The report’s editor, Bob Churchill, said: “One of the things our report considers is the situation of secularism in a country: Is the state neutral with regard to religion or belief? Are people with different beliefs really treated equally?

“There are many European countries with extant issues of religious privilege. The UK is one such country.

“It is obviously a relatively secular nation: social research suggests the majority are non-religious now. Yet formally speaking the state lags behind the nation.

“There are publicly funded faith schools with compulsory worship, which can discriminate in admissions and employment; there are clerics of one branch of one religion sitting as of a right in the upper house of Parliament; there’s still technically ‘blasphemy’ law on the books in Scotland and Northern Ireland; and religious groups have privileges — such as being able to perform legally binding marriages, which are denied to non-religious groups such as humanists in England and Wales.

“It’s a picture of accumulated messy compromises and inertia which triggers several of our boundary conditions and that’s why the UK gets a relatively bad rating among European states.”

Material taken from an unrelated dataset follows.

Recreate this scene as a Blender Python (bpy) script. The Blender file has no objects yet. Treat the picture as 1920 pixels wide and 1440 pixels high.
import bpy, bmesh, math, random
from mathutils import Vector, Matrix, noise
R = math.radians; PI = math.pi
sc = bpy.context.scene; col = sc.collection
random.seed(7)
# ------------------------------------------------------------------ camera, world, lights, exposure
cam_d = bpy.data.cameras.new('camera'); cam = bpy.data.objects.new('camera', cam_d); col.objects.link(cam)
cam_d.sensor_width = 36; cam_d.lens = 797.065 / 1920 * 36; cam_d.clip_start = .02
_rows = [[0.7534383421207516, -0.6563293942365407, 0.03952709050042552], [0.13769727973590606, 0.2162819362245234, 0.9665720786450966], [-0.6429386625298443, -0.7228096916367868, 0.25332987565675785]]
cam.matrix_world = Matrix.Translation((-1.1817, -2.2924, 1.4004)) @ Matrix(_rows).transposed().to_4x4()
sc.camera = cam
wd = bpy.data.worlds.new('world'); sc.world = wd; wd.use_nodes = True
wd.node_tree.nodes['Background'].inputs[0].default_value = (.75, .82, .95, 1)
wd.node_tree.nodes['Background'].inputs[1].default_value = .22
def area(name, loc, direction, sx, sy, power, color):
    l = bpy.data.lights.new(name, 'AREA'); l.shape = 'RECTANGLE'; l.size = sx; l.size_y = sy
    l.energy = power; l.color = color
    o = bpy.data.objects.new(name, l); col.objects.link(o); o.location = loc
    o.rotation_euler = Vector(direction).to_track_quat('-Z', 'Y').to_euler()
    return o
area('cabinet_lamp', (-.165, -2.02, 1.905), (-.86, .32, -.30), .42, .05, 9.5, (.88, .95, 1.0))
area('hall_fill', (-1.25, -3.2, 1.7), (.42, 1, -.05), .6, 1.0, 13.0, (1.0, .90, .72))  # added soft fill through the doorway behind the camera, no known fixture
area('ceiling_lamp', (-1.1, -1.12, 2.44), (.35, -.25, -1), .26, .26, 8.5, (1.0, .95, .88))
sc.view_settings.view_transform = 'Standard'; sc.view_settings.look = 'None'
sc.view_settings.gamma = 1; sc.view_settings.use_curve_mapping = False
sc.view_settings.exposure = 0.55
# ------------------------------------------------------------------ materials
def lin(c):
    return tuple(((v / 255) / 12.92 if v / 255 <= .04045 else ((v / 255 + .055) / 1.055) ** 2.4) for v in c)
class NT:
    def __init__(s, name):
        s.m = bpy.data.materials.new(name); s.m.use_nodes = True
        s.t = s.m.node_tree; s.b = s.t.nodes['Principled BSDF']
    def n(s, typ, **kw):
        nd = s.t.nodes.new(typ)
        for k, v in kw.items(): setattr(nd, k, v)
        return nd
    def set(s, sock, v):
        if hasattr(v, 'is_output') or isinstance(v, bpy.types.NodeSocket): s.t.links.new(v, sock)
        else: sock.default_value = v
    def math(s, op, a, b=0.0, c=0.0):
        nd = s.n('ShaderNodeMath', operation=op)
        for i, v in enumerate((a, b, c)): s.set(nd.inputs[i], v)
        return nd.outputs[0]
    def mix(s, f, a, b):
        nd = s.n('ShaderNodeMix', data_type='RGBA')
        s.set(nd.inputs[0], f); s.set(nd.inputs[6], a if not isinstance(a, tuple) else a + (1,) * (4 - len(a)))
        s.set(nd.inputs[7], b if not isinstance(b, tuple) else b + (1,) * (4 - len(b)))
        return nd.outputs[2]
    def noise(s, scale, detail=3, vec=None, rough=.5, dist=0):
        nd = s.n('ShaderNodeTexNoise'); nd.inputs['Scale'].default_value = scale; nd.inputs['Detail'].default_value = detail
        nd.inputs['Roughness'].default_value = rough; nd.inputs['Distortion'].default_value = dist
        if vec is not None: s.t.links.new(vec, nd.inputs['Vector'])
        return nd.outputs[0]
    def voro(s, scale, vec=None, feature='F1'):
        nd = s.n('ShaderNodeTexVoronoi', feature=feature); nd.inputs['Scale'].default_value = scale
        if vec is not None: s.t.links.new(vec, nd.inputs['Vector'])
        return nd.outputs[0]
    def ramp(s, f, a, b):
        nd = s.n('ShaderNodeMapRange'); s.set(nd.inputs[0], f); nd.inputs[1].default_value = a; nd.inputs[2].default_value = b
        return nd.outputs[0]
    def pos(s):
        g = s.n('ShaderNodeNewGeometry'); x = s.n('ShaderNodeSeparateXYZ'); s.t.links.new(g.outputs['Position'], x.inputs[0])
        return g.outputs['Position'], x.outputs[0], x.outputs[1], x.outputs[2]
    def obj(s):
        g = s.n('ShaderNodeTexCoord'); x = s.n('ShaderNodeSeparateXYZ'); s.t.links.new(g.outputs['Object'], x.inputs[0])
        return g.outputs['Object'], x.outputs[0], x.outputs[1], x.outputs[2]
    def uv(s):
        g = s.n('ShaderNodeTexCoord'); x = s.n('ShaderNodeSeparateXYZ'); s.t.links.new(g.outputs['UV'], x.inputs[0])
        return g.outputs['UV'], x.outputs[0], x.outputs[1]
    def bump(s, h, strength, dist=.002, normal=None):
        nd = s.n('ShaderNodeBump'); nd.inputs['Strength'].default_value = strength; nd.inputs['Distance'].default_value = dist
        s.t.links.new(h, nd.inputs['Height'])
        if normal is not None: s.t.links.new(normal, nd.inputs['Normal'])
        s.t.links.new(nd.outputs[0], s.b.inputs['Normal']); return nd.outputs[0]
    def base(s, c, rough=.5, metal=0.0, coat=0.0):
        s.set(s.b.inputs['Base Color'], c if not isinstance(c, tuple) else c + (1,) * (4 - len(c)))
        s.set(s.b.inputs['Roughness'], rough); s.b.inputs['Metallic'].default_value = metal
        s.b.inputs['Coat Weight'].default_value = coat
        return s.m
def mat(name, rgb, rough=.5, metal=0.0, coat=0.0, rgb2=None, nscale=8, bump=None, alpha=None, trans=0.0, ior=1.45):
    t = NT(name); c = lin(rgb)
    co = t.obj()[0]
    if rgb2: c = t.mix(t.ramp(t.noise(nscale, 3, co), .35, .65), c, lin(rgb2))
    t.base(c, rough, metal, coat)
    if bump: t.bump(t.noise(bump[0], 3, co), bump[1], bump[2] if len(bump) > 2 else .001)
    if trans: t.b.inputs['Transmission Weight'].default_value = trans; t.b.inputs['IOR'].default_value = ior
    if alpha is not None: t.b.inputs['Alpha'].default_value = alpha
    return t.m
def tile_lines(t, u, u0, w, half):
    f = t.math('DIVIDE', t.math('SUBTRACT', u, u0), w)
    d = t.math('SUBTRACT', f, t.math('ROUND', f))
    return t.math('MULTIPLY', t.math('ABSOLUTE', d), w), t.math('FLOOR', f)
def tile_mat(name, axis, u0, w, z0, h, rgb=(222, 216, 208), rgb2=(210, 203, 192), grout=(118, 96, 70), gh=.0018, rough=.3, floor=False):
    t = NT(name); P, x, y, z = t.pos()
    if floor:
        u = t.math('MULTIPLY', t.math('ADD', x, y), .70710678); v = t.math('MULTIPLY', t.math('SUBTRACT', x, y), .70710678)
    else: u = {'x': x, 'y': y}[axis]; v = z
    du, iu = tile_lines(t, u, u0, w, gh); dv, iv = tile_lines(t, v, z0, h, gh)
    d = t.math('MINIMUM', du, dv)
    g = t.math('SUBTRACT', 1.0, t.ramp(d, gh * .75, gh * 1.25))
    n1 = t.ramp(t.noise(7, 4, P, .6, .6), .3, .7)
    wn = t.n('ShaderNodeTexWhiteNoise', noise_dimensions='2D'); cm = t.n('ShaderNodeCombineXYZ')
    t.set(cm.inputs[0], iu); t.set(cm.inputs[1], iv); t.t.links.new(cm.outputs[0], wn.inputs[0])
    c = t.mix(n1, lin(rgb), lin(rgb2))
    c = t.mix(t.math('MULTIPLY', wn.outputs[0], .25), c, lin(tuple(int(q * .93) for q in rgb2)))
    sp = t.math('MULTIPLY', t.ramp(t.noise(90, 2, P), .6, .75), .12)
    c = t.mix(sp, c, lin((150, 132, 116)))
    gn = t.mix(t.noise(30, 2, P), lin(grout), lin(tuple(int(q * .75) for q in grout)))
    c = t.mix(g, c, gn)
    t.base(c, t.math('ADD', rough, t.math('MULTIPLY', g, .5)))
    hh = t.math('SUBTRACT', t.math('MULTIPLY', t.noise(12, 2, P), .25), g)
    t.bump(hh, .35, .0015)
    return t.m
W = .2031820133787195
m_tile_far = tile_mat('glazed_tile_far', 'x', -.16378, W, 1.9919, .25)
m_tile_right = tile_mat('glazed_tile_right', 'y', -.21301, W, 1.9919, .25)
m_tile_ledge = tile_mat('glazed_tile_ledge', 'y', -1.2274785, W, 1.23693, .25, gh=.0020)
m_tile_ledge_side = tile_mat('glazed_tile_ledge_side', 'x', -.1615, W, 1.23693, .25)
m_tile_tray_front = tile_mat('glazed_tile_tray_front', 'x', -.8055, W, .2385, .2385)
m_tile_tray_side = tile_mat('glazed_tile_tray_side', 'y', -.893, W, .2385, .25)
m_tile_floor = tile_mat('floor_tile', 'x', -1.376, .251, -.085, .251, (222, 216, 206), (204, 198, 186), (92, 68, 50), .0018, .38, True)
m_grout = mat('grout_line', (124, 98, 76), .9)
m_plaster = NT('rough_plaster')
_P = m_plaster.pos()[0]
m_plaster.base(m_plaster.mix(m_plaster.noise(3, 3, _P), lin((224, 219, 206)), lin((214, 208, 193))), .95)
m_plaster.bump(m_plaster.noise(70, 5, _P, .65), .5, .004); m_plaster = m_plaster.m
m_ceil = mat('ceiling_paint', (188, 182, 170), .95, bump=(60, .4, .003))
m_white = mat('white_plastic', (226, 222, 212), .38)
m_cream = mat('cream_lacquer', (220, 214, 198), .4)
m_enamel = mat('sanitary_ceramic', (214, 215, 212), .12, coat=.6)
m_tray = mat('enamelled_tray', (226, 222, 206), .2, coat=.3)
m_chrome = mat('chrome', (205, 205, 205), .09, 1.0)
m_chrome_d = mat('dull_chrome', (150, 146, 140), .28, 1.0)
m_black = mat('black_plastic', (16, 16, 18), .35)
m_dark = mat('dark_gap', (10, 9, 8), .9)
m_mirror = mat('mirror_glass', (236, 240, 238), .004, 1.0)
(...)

The researchers graded the countries under four categories: Constitution and Government; Education and Children’s Rights; Society and Community; and Freedom of Expression. They were rated over five levels: Grave Violations; Severe Discrimination; Systemic Discrimination; Mostly Satisfactory, and Free and Equal. In the first three categories, the UK was rated to show Systemic Discrimination, but was Mostly Satisfactory on Freedom of Expression.

The best-performing states, Belgium and Netherlands, had both taken “a pluralist approach to secularism, with the state adopting a neutral attitude toward religion or belief”, Mr Churchill said, whereas the worst-performing countries had a conservative vision of Islam “deeply embedded” in their legal framework. Factors in placing Saudia Arabia in the last position included a 2014 law defining the “promotion of atheist thought in any form” as terrorism. Pakistan achieved 192nd place for its “anti-blasphemy crackdown” that included the arrest and alleged torture of bloggers accused of posts that were “insulting” to religion.

The President of the IHEU, Andrew Copson, said: “This report paints a dark picture, with significant discrimination faced by our non-religious friends and colleagues around the world. At a time of growing nationalism, we continue to see those who are brave enough to criticise and critique conservative religious leaders demonised as ‘unpatriotic’ and ‘subversive’.”

A spokesperson at Church House, Westminster, said: “The Church of England believes that a viable pluralism is the best context for human flourishing, whether for religious people or people with no faith. We are not persuaded that this study — at least as presented here — tells us anything useful about freedom of religion and belief.”